** Start **

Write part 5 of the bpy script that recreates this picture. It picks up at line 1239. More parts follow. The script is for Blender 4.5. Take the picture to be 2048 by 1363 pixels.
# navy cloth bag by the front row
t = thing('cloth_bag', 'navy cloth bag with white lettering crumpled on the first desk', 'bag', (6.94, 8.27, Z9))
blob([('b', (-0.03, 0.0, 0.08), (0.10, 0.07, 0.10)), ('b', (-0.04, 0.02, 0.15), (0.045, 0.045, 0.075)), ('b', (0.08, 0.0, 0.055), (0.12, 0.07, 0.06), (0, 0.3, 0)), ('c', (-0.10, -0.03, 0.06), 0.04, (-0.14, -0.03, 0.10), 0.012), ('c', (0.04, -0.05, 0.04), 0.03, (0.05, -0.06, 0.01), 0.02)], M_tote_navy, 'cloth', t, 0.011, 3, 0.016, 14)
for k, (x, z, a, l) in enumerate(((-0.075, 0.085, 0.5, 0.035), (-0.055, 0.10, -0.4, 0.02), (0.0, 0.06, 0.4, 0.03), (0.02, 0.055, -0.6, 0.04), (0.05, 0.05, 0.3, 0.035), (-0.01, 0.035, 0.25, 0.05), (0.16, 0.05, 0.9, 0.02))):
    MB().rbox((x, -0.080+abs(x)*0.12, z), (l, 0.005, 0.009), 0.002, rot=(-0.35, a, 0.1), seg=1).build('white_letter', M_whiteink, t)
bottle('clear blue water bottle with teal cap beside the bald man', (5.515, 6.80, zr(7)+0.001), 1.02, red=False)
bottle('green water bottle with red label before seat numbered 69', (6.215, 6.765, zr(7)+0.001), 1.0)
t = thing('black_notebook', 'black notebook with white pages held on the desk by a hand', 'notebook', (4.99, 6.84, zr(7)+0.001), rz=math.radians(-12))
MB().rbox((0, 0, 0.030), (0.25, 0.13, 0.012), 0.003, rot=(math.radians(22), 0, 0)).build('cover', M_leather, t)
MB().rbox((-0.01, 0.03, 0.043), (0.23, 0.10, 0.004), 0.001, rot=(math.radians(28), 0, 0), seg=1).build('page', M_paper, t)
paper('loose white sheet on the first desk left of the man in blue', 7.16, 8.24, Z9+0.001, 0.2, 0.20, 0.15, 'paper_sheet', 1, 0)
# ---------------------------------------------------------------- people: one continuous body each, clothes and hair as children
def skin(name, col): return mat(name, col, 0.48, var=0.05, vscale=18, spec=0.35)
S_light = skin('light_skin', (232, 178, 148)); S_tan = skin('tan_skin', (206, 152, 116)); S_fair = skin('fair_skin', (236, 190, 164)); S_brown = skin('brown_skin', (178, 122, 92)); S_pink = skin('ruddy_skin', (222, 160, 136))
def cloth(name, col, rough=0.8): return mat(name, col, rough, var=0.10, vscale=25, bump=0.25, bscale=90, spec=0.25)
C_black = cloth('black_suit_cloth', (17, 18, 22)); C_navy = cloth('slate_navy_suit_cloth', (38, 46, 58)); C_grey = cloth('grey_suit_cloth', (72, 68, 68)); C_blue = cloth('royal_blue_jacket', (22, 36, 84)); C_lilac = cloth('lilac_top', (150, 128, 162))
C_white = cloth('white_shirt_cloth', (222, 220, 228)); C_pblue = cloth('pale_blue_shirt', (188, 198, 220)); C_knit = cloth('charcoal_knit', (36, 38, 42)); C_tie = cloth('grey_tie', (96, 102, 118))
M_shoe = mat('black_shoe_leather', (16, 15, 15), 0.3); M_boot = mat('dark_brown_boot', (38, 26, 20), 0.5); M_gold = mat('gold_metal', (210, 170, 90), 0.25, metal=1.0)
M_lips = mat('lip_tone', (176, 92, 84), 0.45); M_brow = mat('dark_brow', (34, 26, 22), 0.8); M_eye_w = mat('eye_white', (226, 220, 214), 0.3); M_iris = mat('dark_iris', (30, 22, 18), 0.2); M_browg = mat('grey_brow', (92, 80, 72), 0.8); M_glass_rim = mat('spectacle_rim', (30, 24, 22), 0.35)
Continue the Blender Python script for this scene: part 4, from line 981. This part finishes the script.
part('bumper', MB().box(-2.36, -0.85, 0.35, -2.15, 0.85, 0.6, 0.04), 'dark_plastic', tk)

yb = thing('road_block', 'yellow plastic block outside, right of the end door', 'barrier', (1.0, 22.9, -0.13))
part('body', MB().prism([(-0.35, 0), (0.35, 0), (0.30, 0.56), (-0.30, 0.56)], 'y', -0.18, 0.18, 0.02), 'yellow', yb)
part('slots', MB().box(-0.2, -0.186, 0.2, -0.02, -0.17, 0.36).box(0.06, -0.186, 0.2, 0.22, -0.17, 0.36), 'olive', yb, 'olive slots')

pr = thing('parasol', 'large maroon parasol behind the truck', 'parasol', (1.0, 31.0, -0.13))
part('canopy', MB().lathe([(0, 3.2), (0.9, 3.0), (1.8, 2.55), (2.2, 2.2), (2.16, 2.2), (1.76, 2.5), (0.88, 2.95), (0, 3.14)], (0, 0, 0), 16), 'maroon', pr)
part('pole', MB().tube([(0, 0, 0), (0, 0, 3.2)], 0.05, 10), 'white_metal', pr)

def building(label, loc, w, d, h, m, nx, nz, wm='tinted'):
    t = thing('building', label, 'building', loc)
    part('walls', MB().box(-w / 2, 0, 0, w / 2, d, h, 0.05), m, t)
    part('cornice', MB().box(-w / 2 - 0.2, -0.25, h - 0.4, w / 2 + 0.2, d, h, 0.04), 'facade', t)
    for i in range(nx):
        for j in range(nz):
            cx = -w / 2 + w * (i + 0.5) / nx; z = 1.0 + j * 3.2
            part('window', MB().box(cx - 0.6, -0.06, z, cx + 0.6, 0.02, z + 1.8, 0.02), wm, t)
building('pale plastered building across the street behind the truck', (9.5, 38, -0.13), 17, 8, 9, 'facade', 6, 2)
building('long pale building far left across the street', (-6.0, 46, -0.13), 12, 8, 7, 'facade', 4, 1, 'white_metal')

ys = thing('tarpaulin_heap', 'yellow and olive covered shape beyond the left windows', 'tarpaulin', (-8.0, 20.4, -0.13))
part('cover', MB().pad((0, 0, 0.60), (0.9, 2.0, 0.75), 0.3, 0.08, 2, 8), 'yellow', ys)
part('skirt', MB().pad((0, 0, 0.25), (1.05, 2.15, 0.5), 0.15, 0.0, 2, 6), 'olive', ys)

** End **

Exercise: What do the lines above say from the one containing "Continue the Blender" down to the one containing "10), 'white_metal', pr)"? Return them exactly, both end lines included, and only them.

Answer to the task:
Continue the Blender Python script for this scene: part 4, from line 981. This part finishes the script.
part('bumper', MB().box(-2.36, -0.85, 0.35, -2.15, 0.85, 0.6, 0.04), 'dark_plastic', tk)

yb = thing('road_block', 'yellow plastic block outside, right of the end door', 'barrier', (1.0, 22.9, -0.13))
part('body', MB().prism([(-0.35, 0), (0.35, 0), (0.30, 0.56), (-0.30, 0.56)], 'y', -0.18, 0.18, 0.02), 'yellow', yb)
part('slots', MB().box(-0.2, -0.186, 0.2, -0.02, -0.17, 0.36).box(0.06, -0.186, 0.2, 0.22, -0.17, 0.36), 'olive', yb, 'olive slots')

pr = thing('parasol', 'large maroon parasol behind the truck', 'parasol', (1.0, 31.0, -0.13))
part('canopy', MB().lathe([(0, 3.2), (0.9, 3.0), (1.8, 2.55), (2.2, 2.2), (2.16, 2.2), (1.76, 2.5), (0.88, 2.95), (0, 3.14)], (0, 0, 0), 16), 'maroon', pr)
part('pole', MB().tube([(0, 0, 0), (0, 0, 3.2)], 0.05, 10), 'white_metal', pr)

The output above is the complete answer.